At the moment, all these stories we are being told are crap because they are not accurate with the science, strictly speaking, since they can’t be; we can’t get any clear picture from the physicists as to the ultimate nature of all the quantum stuff and the Universe. In addition, these cultural stories are unsatisfactory at the human level when they LEAVE OUT the human being and pretend it’s all some sort of abstract empty machine.
What’s more, from what a large percentage of quantum physicists have plainly stated, you cannot leave the physicist out of the experiment because the observer EFFECTS the observation. Now, I recognize this is contentious, there is no consensus, and it’s not clear what this means. But !
So, what does a ‘good story’ look like ? Well, that’s hard… but I’m glad you asked.
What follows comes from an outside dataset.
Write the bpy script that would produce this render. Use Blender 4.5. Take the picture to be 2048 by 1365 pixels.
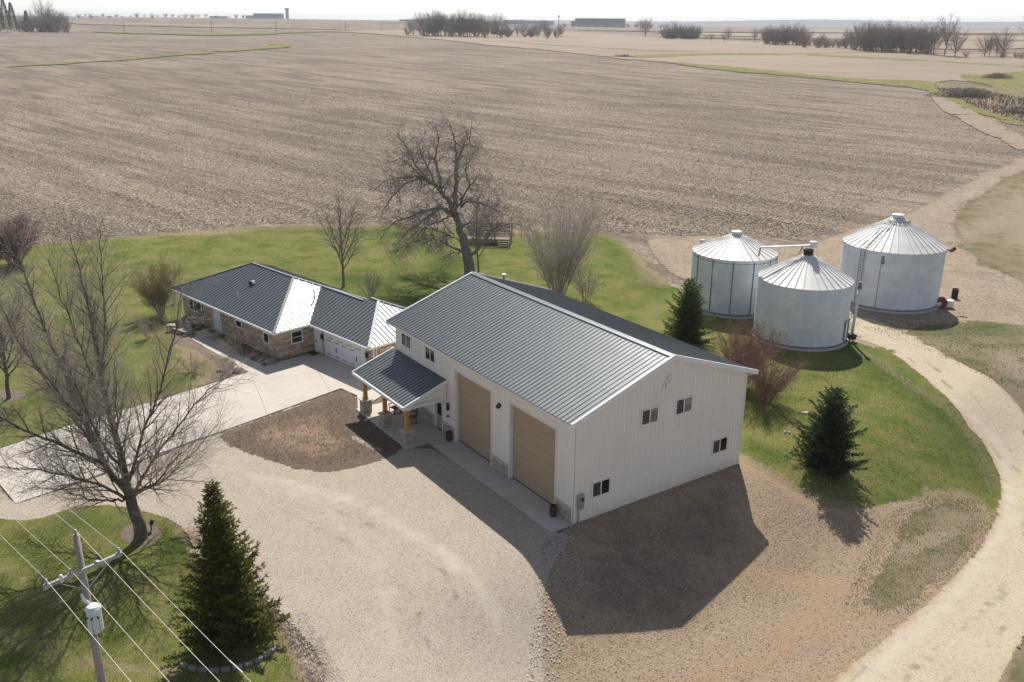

I think this is a complicated and difficult problem, and here I am upon the Beach of Doom, with all of human history and culture, every idea that’s ever been recorded, washed up at my feet at the tide line, strewn and tangled and rotting and steaming…
Look at us, pitiful, confused Bonobos, asking ourselves questions we can’t answer, tearing ourselves and each other apart, trying to satisfy Maslow’s Hierarchy…
Is that what we are doing ? Well, the whistle has blown, the sirens are wailing, time is up, the NTE light is flashing, so there is not going to be some utopian Promised Land for the Bonobos to migrate to…
Xraymike was kind enough to point me to the definition of the word Humanistic:
1. A believer in the principles of humanism. 2. One who is concerned with the interests and welfare of humans.
“Humanism is a group of philosophies and ethical perspectives which emphasize the value and agency of human beings, individually and collectively, and generally prefers individual thought and evidence (rationalism, empiricism) over established doctrine or faith (fideism). The term humanism can be ambiguously diverse, and there has been a persistent confusion between several related uses of the term because different intellectual movements have identified with it over time.[1] In philosophy and social science, humanism refers to a perspective that affirms some notion of a “human nature” (contrasted with anti-humanism). etc…”
So let’s take that as a verbal anchorage.
I’d suggest that most human beings have a fundamental requirement, for their psychological, physiological, and social welfare, to understand ‘the world’ in a way that makes sense. So that, whenever they sit down and think things over, and run ideas through their head, they can confirm themselves and they can confirm ‘the world’ and feel okay.
Wouldn’t that be nice ? Look what we’ve got. It’s not THAT, is it.
Is it any surprise that some people want the Rapture or Alien abduction to get the hell out of this confusion ?
The epistemology that science teaches, following on from Descartes, has caused most of the damage to the biosphere over the last century or two, because nothing is sacred, everything is just dead stuff, in a dead machine, inhabited by ghostly meaningless meat robots, zeks, without any dignity or purpose of their own.
You marry that to Capitalism, an elite with power and greed as their motive, and give it to them as a tool, and hand them control of the Military, which was once meant to guard but gets turned into a predatory plundering machine.
Well. We are where we are. The lights will go out, one by one, and then a few million years of silence as the extremophiles have peace.
It could have been, might have been, a very different story, if we had all followed the example of, say, the Bishnois.